There’s a causeway between these two terminals that amuses me. It’s designed like an eighties nightclub with neon tube lighting zigzagging across the ceiling and overall dim lighting in the tunnel to enhance their dance. They flip on and off like they’re on a slow strobe and the adjoining mirrors give the impression that there are even more lights going on than there are.

I know this is the airport’s attempt to install art in between the monotonous transfer between flights, but little did they know that they not only gave us a visual experience here, but they gave us a temporary exit from reality; an experiential gateway into what feels like another dimension.

An essential partner to this installation is the moving sidewalk that is installed here – two lengths of it – and perhaps you know what I’m talking about when I call these devices “trippy.” By this, I mean that it sometimes feels like I’m in another state of consciousness when I’m on them, especially if I’m also walking down them (not just letting them carry me) like I was doing today in my attempt to make the connecting flight. It is dream-like, as though you’re part floating and walking while also being swept across the floor towards the other end the way a camera zooms in and takes your eye with it without your consent.

Just head towards the light.

So put them together with the neon lights and it’s even more trippy. It suddenly makes me feel as though I’m under the influence of a reality-shifting drug and squashed into an all-ages travellers’ nightclub at which carry-on luggage is mandatory fashion. It was all I could do to stay focused and keep walking today without letting myself get lost in the colours.

I made it out the other side without disappearing into the illusion of it all, I’m proud to say. And, I also made my connection. The flight attendants with their colourful leis and big smiles had held the plane for the various delays that had already rippled their way across the entire airport. Our flight left about forty-five minutes after the schedule departure time, so I’m hoping that they also found the time to put our luggage on the same plane as our bodies. I guess we’ll find out when we land.

Maui, here I come.

I once had to stay overnight in Chicago because the President of your country down there had decided to spontaneously come to Chicago that day. This, of course, delayed all the flights (for security reasons) and made hundreds of people miss their connections. In fact, this was the information that we received from the Canadian aircraft that we were flying on because they had to delay their landing and do an extra loop around the city.

When we arrived at O’Hare, they told us that the delay was as a result of “inclement weather.” When I told these conflicting explanations to my friend in Chicago (who I phoned during my long attempt to find an alternative means home before giving up and heading for a hotel), she said: “The weather was perfect today here! And, yeah, the president was here too. They’re all such liars. They lie as easily about bombs as they do about the weather. What a joke!” I just sighed and didn’t feel any less helpless in the circumstance. I simply became part of a herd of discontented people forced to pay overpriced hotel fees and grumble under our breath about injustice.

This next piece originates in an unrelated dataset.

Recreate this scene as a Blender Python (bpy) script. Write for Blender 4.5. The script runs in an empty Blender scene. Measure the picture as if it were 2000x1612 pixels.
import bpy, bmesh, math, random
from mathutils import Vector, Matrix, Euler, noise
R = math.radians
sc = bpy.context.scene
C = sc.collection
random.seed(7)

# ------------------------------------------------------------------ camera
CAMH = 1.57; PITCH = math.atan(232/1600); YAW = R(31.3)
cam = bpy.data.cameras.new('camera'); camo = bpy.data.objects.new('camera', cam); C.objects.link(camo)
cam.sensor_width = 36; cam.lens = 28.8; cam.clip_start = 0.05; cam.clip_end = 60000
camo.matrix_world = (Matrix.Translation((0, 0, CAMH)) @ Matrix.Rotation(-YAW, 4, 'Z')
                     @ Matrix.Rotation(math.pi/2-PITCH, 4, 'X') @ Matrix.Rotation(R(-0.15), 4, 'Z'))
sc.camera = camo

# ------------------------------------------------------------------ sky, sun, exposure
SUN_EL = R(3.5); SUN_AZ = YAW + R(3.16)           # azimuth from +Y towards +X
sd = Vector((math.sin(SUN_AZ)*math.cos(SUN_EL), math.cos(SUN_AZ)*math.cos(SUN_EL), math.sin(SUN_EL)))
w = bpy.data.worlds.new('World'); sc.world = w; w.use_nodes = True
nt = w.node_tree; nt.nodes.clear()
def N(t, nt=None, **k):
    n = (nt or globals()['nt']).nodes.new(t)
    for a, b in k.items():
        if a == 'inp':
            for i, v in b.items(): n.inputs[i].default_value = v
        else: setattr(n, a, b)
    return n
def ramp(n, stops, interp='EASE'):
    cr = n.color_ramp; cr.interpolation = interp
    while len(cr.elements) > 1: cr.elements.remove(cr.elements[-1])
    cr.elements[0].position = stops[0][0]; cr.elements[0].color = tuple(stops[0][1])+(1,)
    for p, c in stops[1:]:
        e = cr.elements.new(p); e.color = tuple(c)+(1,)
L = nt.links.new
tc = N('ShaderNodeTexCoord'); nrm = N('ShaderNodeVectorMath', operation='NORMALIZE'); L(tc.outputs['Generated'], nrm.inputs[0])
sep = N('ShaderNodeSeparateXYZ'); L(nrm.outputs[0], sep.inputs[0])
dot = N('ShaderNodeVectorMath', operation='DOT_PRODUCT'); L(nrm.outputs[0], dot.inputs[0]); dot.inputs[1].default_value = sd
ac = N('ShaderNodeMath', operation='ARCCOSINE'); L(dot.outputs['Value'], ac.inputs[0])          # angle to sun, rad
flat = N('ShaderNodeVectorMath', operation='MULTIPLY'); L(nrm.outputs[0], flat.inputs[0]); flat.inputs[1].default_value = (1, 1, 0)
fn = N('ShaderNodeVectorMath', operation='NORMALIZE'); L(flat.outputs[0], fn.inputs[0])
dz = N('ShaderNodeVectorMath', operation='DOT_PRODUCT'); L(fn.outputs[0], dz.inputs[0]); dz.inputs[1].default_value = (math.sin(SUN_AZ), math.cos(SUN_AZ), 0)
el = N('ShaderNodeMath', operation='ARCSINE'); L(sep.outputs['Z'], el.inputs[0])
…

(I did have some of the best vegan pizza that night that I’ve ever eaten. So, it wasn’t all that bad.)

Before the hotel decision, however, we had walked the whole of O’Hare airport being told to try various flights for openings to get us back to Canada. I believe that day that we walked a total of ten kilometres.

I think it was after that experience that I invested in carry-on luggage with wheels.

After O’Hare, I’m always happy to sit down again. Even if it’s in a plane while squashed into economy seating.

Now if only they could improve the lighting in the actual cabin. I’d love an optical illusion or two for such a long flight. I have many hours to go now.

Hawaii. Ten hours. Too much perfume. No vegetarian fare.

Where’s the flashing neon when you need it?